Well we're doing the Lomax in Liverpool on the 19th of February and The Camden
Monarch on the 1st of April. We've got this keyboard wizkid called Mr. Hopkins
playing with us now so the six of us make a hell of a racket. We will go out as
Amsterdam but we will be playing some Pele songs. The new band is fantastic,
Genevieve is a brilliant singer but an even better pop star. This is the first
real band Johnny Barlow the bass player has been in but he has settled down very
well. It's all very exciting.
Is it any
surprise to you that Fair Blows the Wind For France seems still to be most peoples favorite Pele
song?
Not really. It's sort of a classic pop song, we've played it recently and it
still works. I wrote it while I was buskin' in Chester, got bored with playin'
Simon and Garfunkel to the tourists and so I started makin' my own songs up!
The Pain of a Drinking Song is the live Pele song some might say the definitive Pele
song.
Yeah a little ball of anger, lyrically as good as anything I've done. Some
people thought it was a fun song but it's not.
For such a popular song you might be forgiven for thinking it was a mistake
not to include it on The Sport of Kings album.
Absolutely, the record company thought it was a jokey song but to me it comes
from the same place as Understanding Sadness. Pain was a decidedly unjokey
song that should have had more of a platform.
Was it true?
Ha, every word!
Number three is a surprise;
Longest Day/Indiana Wants Me.
Another one written buskin', I'd totally forgotten this song even existed.
Should have been a single…I think Dally wanted it to be the single instead of
Don't Worship Me.
The two albums are quite different aren't they?
Very much so. The second album is caught between being a personal album and a
maturing after Fireworks.
A Kings Ransom?
I wrote this for my previous band. This was the first song I wrote with a
shuffle beat that sort of became the Pele 'sound'. A total accident, it's just
an interesting way of playing the acoustic guitar when you're busking. I thought
it sounded like Desire by U2, I could not have been more wrong!
The next two songs Beside the
Fields and Fat Black Heart are the central
songs on the second album; big chourus', big sound.
We'd been all over the radio with our first three singles so the record company
suggested we do something a little more serious for the next record and as I was
feeling serious at the time I agreed.
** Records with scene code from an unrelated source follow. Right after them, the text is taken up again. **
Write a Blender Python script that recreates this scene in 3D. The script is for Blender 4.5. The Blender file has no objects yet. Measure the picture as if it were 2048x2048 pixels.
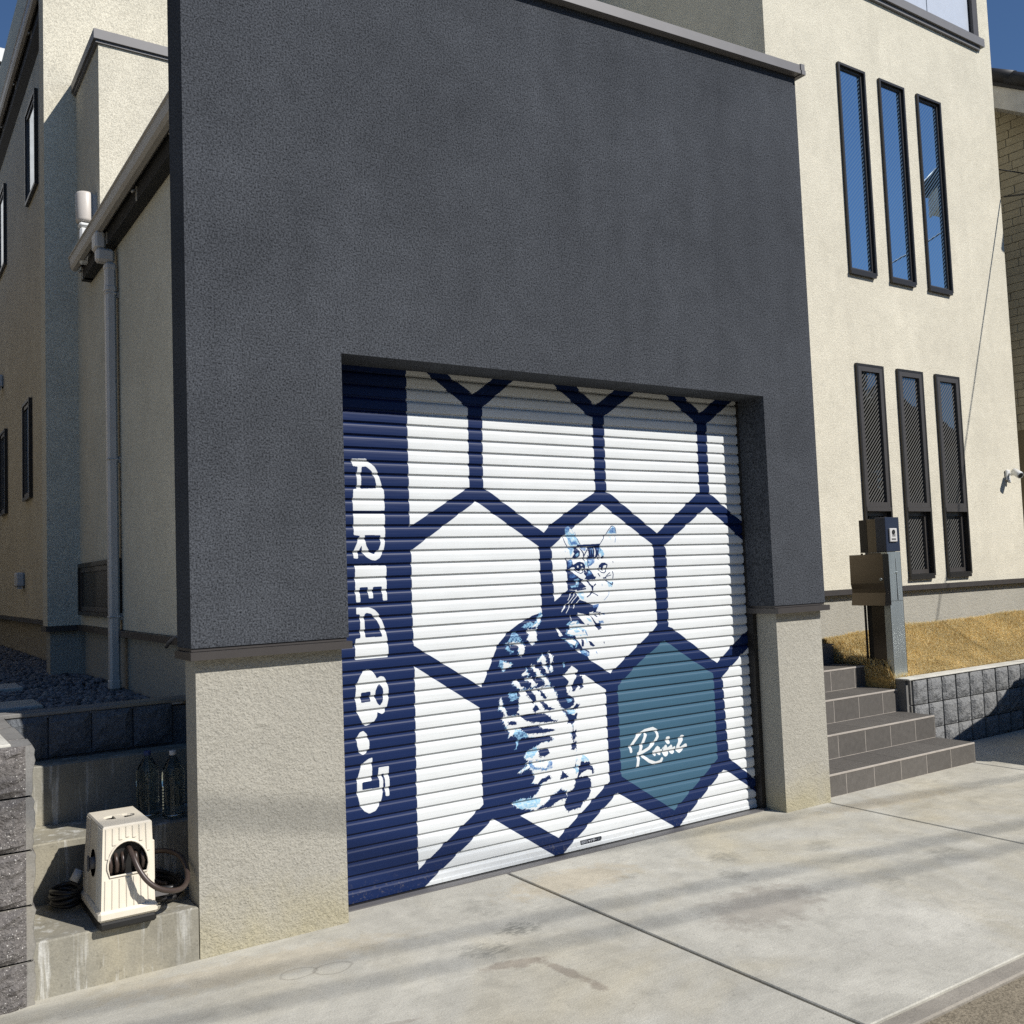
import bpy, bmesh, math, random
import numpy as np
from mathutils import Vector, Matrix, noise
from mathutils.geometry import delaunay_2d_cdt

random.seed(7)
scene = bpy.context.scene
COL = scene.collection

# ------------------------------------------------------------------ camera
cam_d = bpy.data.cameras.new("camera")
cam = bpy.data.objects.new("camera", cam_d)
COL.objects.link(cam)
scene.camera = cam
cam_d.sensor_width = 36.0
cam_d.lens = 36.0 * 1939.2755 / 2048.0
cam_d.clip_start = 0.05
cam_d.clip_end = 2000.0
YAW, PITCH, ROLL = -0.5903, 0.0633, -0.0379
f_ = Vector((-math.sin(YAW) * math.cos(PITCH), math.cos(YAW) * math.cos(PITCH), math.sin(PITCH)))
r_ = Vector((math.cos(YAW), math.sin(YAW), 0))
u_ = r_.cross(f_)
cr_, sr_ = math.cos(ROLL), math.sin(ROLL)
R_, U_ = cr_ * r_ + sr_ * u_, -sr_ * r_ + cr_ * u_
m_ = Matrix((R_, U_, -f_)).transposed().to_4x4()
m_.translation = Vector((-1.8494, -4.143, 1.5434))
cam.matrix_world = m_

# ------------------------------------------------------------------ sky, sun, exposure
SUN = Vector((0.52, -1.0, 0.96)).normalized()
world = bpy.data.worlds.new("World")
scene.world = world
world.use_nodes = True
wn = world.node_tree
bg = wn.nodes["Background"]
sky = wn.nodes.new("ShaderNodeTexSky")
sky.sky_type = 'NISHITA'
sky.sun_disc = False
sky.sun_elevation = math.asin(SUN.z)
sky.sun_rotation = math.atan2(SUN.x, SUN.y)
sky.altitude = 0
sky.air_density = 1.0
sky.dust_density = 0.0
sky.ozone_density = 8.0
wn.links.new(sky.outputs[0], bg.inputs[0])
bg.inputs[1].default_value = 0.085
sun_d = bpy.data.lights.new("sun", 'SUN')
sun_d.energy = 4.6
sun_d.angle = math.radians(0.53)
sun_d.color = (1.0, 0.965, 0.91)
sun = bpy.data.objects.new("sun", sun_d)
COL.objects.link(sun)
sun.location = (10, -20, 25)
sun.rotation_euler = SUN.to_track_quat('Z', 'Y').to_euler()
scene.view_settings.view_transform = 'Standard'
scene.view_settings.look = 'None'
scene.view_settings.exposure = 0.0
scene.view_settings.gamma = 1.0
scene.view_settings.use_curve_mapping = False
scene.cycles.max_bounces = 8
scene.cycles.diffuse_bounces = 1
scene.cycles.use_denoising = False
scene.cycles.transparent_max_bounces = 8

# ------------------------------------------------------------------ helpers
def lin(r, g, b):
    return tuple(((c / 255.0) / 12.92 if c <= 10 else ((c / 255.0 + 0.055) / 1.055) ** 2.4) for c in (r, g, b)) + (1.0,)

class Nodes:
    def __init__(self, name):
        self.m = bpy.data.materials.new(name)
        self.m.use_nodes = True
        self.t = self.m.node_tree
        self.p = self.t.nodes["Principled BSDF"]
    def n(self, typ, **kw):
        nd = self.t.nodes.new(typ)
        for k, v in kw.items():
            if k.startswith('i_'):
                nd.inputs[k[2:].replace('_', ' ')].default_value = v
            else:
                setattr(nd, k, v)
        return nd
    def l(self, a, b):
        self.t.links.new(a, b)
    def pos(self, scale=(1, 1, 1)):
        g = self.n("ShaderNodeNewGeometry")
        if scale == (1, 1, 1):
            return g.outputs['Position']
        mp = self.n("ShaderNodeMapping")
        mp.inputs['Scale'].default_value = scale
        self.l(g.outputs['Position'], mp.inputs[0])
        return mp.outputs[0]
    def noise(self, scale, detail=3, rough=0.55, vec=None, dist=0.0):
        nd = self.n("ShaderNodeTexNoise")
        nd.inputs['Scale'].default_value = scale
        nd.inputs['Detail'].default_value = detail
        nd.inputs['Roughness'].default_value = rough
        nd.inputs['Distortion'].default_value = dist
        self.l(vec if vec is not None else self.pos(), nd.inputs['Vector'])
        return nd.outputs['Fac']
    def ramp(self, fac, stops):
        r = self.n("ShaderNodeValToRGB")
        e = r.color_ramp.elements
        while len(e) < len(stops):
            e.new(0.5)
        for i, (p, c) in enumerate(stops):
            e[i].position = p
            e[i].color = c if len(c) == 4 else tuple(c) + (1,)
        self.l(fac, r.inputs[0])
        return r.outputs[0]
    def rng(self, fac, a, b, c, d):
        r = self.n("ShaderNodeMapRange")
        for i, v in zip((1, 2, 3, 4), (a, b, c, d)):
            r.inputs[i].default_value = v
        self.l(fac, r.inputs[0])
        return r.outputs[0]
    def math(self, op, a, b=None, c=None):
        r = self.n("ShaderNodeMath", operation=op)
        for i, v in enumerate((a, b, c)):
            if v is None: continue
            if isinstance(v, (int, float)): r.inputs[i].default_value = v
            else: self.l(v, r.inputs[i])
        return r.outputs[0]
    def mix(self, fac, a, b, mode='MIX'):
        r = self.n("ShaderNodeMix", data_type='RGBA', blend_type=mode)
        for sock, v in ((r.inputs[0], fac), (r.inputs[6], a), (r.inputs[7], b)):
            if isinstance(v, (int, float)): sock.default_value = v
            elif isinstance(v, tuple): sock.default_value = v
            else: self.l(v, sock)
        return r.outputs[2]
    def bump(self, h, strength=0.5, dist=0.01, prev=None):
        b = self.n("ShaderNodeBump")
        b.inputs['Strength'].default_value = strength
        b.inputs['Distance'].default_value = dist
        self.l(h, b.inputs['Height'])
        if prev is not None: self.l(prev, b.inputs['Normal'])
        self.l(b.outputs[0], self.p.inputs['Normal'])
        return b.outputs[0]
    def base(self, c):
        if isinstance(c, tuple): self.p.inputs['Base Color'].default_value = c
        else: self.l(c, self.p.inputs['Base Color'])
    def set(self, **kw):
        for k, v in kw.items():
            k = {'rough': 'Roughness', 'metal': 'Metallic', 'spec': 'Specular IOR Level', 'trans': 'Transmission Weight', 'ior': 'IOR', 'coat': 'Coat Weight', 'alpha': 'Alpha'}[k]
            if isinstance(v, (int, float)): self.p.inputs[k].default_value = v
            else: self.l(v, self.p.inputs[k])
        return self

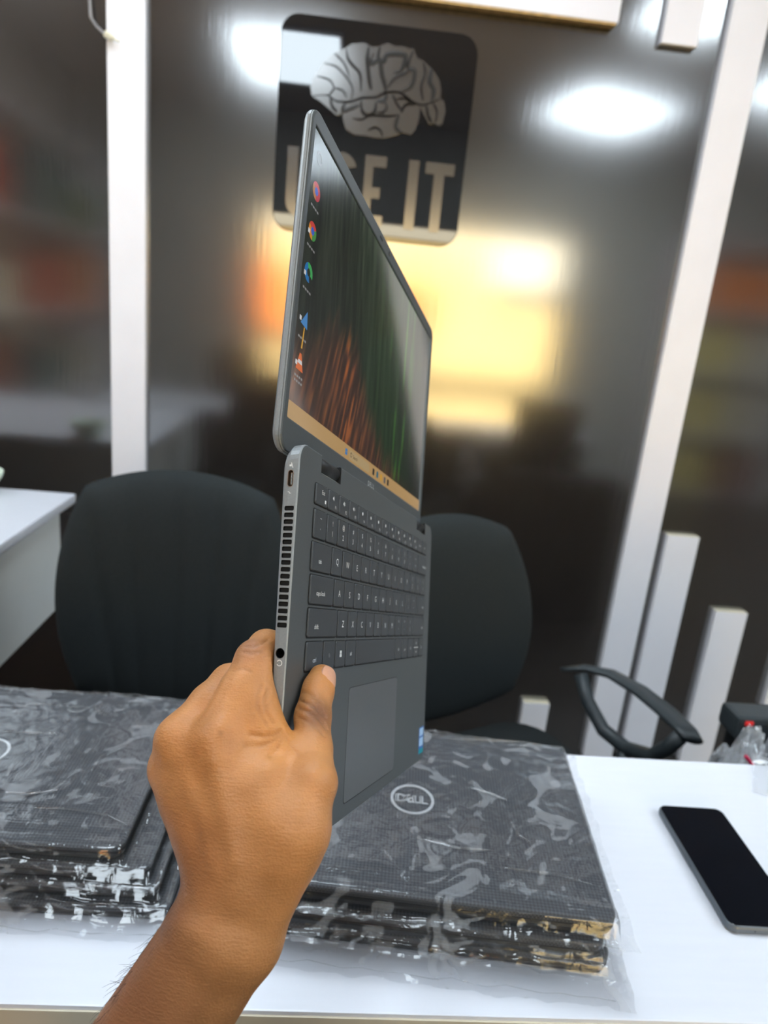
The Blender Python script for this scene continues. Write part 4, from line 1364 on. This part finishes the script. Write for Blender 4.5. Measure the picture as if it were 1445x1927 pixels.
GX, GY, GZ = axs[0][:, None, None], axs[1][None, :, None], axs[2][None, None, :]


def capsule(c):
    ax, ay, az, ra, bx, by, bz, rb = c
    dx, dy, dz = bx - ax, by - ay, bz - az
    L2 = dx * dx + dy * dy + dz * dz
    t = np.clip(((GX - ax) * dx + (GY - ay) * dy + (GZ - az) * dz) / L2, 0, 1).astype(np.float32)
    return np.sqrt((GX - ax - t * dx) ** 2 + (GY - ay - t * dy) ** 2 + (GZ - az - t * dz) ** 2) - (ra + t * (rb - ra))


def smin(a, b, k):
    h = np.clip(0.5 + 0.5 * (b - a) / k, 0, 1)
    return b + (a - b) * h - k * h * (1 - h)


def chain(L, k):
    d = capsule(L[0])
    for c in L[1:]:
        d = smin(d, capsule(c), k)
    return d


palm = chain(HAND['palm'], 7.5)
D_ = None
for nm, kk in (('index', 6.0), ('middle', 6.0), ('ring', 6.0), ('pinky', 6.0), ('thumb', 7.0)):
    s_ = smin(palm, chain(HAND[nm], 3.0), kk)
    D_ = s_ if D_ is None else smin(D_, s_, 1.6)
# flesh flattens against the laptop instead of entering it
tl = -10.0 * (1 - 0.40 * np.clip(-GY / 212.0, 0, 1))
bx_ = np.maximum(np.maximum(-0.25 - GX, GX - 330), np.maximum(np.maximum(GY, -212.3 - GY), np.maximum(GZ - 1.2, tl - 0.3 - GZ)))
D_ = -smin(-D_, bx_ + 0 * D_, 1.5)


def surface_nets(f):
    s = f < 0
    nx, ny, nz = f.shape
    off = [(0, 0, 0), (1, 0, 0), (0, 1, 0), (1, 1, 0), (0, 0, 1), (1, 0, 1), (0, 1, 1), (1, 1, 1)]
    cnt = sum(s[o[0]:nx - 1 + o[0], o[1]:ny - 1 + o[1], o[2]:nz - 1 + o[2]].astype(np.int8) for o in off)
    act = (cnt > 0) & (cnt < 8)
    ci = np.argwhere(act)
    idx = -np.ones(act.shape, dtype=np.int64)
    idx[act] = np.arange(len(ci))
    acc = np.zeros((len(ci), 3)); num = np.zeros(len(ci))
    edges = [(0, 1), (2, 3), (4, 5), (6, 7), (0, 2), (1, 3), (4, 6), (5, 7), (0, 4), (1, 5), (2, 6), (3, 7)]
    for a, b in edges:
        oa, ob = np.array(off[a]), np.array(off[b])
        fa = f[ci[:, 0] + oa[0], ci[:, 1] + oa[1], ci[:, 2] + oa[2]].astype(float)
        fb = f[ci[:, 0] + ob[0], ci[:, 1] + ob[1], ci[:, 2] + ob[2]].astype(float)
        m = (fa < 0) != (fb < 0)
        t = np.where(m, fa / np.where(m, fa - fb, 1), 0)
        acc += np.where(m[:, None], oa + t[:, None] * (ob - oa), 0)
        num += m
    v = ci + acc / num[:, None]
    faces = []
    for ax in range(3):
        a1, a2 = [(1, 2), (2, 0), (0, 1)][ax]
        sl0 = [slice(1, None)] * 3; sl1 = [slice(1, None)] * 3
        sl0[ax] = slice(0, f.shape[ax] - 1); sl1[ax] = slice(1, f.shape[ax])
        for k in (a1, a2):
            sl0[k] = slice(1, f.shape[k] - 1); sl1[k] = slice(1, f.shape[k] - 1)
        A, B = s[tuple(sl0)], s[tuple(sl1)]
        for flip, m in ((False, A & ~B), (True, ~A & B)):
            p = np.argwhere(m)
            base = p.copy()
            base[:, a1] += 1; base[:, a2] += 1
            e1 = np.zeros(3, int); e1[a1] = 1
            e2 = np.zeros(3, int); e2[a2] = 1
            q = [base - e1 - e2, base - e2, base, base - e1]
            ii = [idx[w[:, 0], w[:, 1], w[:, 2]] for w in q]
            faces.append(np.stack(ii if not flip else ii[::-1], -1))
    F = np.concatenate(faces)
    return v, F[(F >= 0).all(1)]


hv, hf = surface_nets(D_)
hv = hv * HSTEP + glo
# smooth the voxel facets away
for it in range(4):
    acc = np.zeros_like(hv); n_ = np.zeros(len(hv))
    for a, b_ in ((0, 1), (1, 2), (2, 3), (3, 0)):
        np.add.at(acc, hf[:, a], hv[hf[:, b_]]); np.add.at(n_, hf[:, a], 1)
        np.add.at(acc, hf[:, b_], hv[hf[:, a]]); np.add.at(n_, hf[:, b_], 1)
    hv = hv + 0.5 * (acc / np.maximum(n_, 1)[:, None] - hv)
# normals
fn = np.cross(hv[hf[:, 2]] - hv[hf[:, 0]], hv[hf[:, 3]] - hv[hf[:, 1]])
vn = np.zeros_like(hv)
for k in range(4):
    np.add.at(vn, hf[:, k], fn)
vn /= np.maximum(np.linalg.norm(vn, axis=1), 1e-9)[:, None]


def seg_dist(P, poly):
    best = np.full(len(P), 1e9)
    for a, b_ in zip(poly[:-1], poly[1:]):
        a = np.array(a, float); b_ = np.array(b_, float)
        d = b_ - a
        t = np.clip(((P - a) @ d) / (d @ d), 0, 1)
        best = np.minimum(best, np.linalg.norm(P - a - t[:, None] * d, axis=1))
    return best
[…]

We got Jon Kelly in to produce mainly
because he'd worked on Kate Bush' first album. I felt very sad around this time
an I think Jon did a fine job capturing that on these songs. The outro to Fat
Black Heart is really another song Natural Born Enemy the demo went into a
ten minute rant; aristocracy, royalty been massacred on every street corner,
bloody great.
Didn't Jon Kelly do three or four Paul McCartney albums?
He did so I'd pester him deep into the night for stories. I must be the only
person in the world who'll admit to McCartney being his favorite Beatle, infact
I actually prefer Wings to the Beatles!
You've said that you consider
Understanding Sadness to be your best song,
is that still true?
Probably.
Why?
As a writer you try to sum up the way you feel on any given subject and that's
exactly how I felt. It pleases me more to see that song in the top ten than any
other.
Megalomania sold more copies than all the other Pele singles didn't it?
That's the song that got us signed, another buskin' song.
Oh Lord is many peoples favorite Pele song just because of the words alone.
It actually had Aslan in from the Lord of the Rings…
You mean The Lion, the Witch and the Wardrobe.
…that's the fucker. Anyway, he was in the Firmaments as well but I didn't give
him a part. At the end of part two the devil takes over the world when he sneaks
out of the pub when everyone is pissed, then in part three Diablo and the Dame, an Amsterdam song, he finds himself a wife, Margaret Thatcher. In part
four we have the great conclusion.
One day you could do a gig that's just
Oh Lord!
No, four parts then that's it I think.
Finally at no. ten Raid the
Palace.
We're gonna start doin' this at gigs it's such an excitin' song, such juvenile
lyrics. This was a real thrill to here this on the radio.
By the way what is the Firmaments End/Arms?
"and Christs blood streams in the firmament" Dr. Faustus by
Christopher Marlowe. See that's the sort of gobshite your dealin' with!'
Indeed Ian indeed, just keep it going.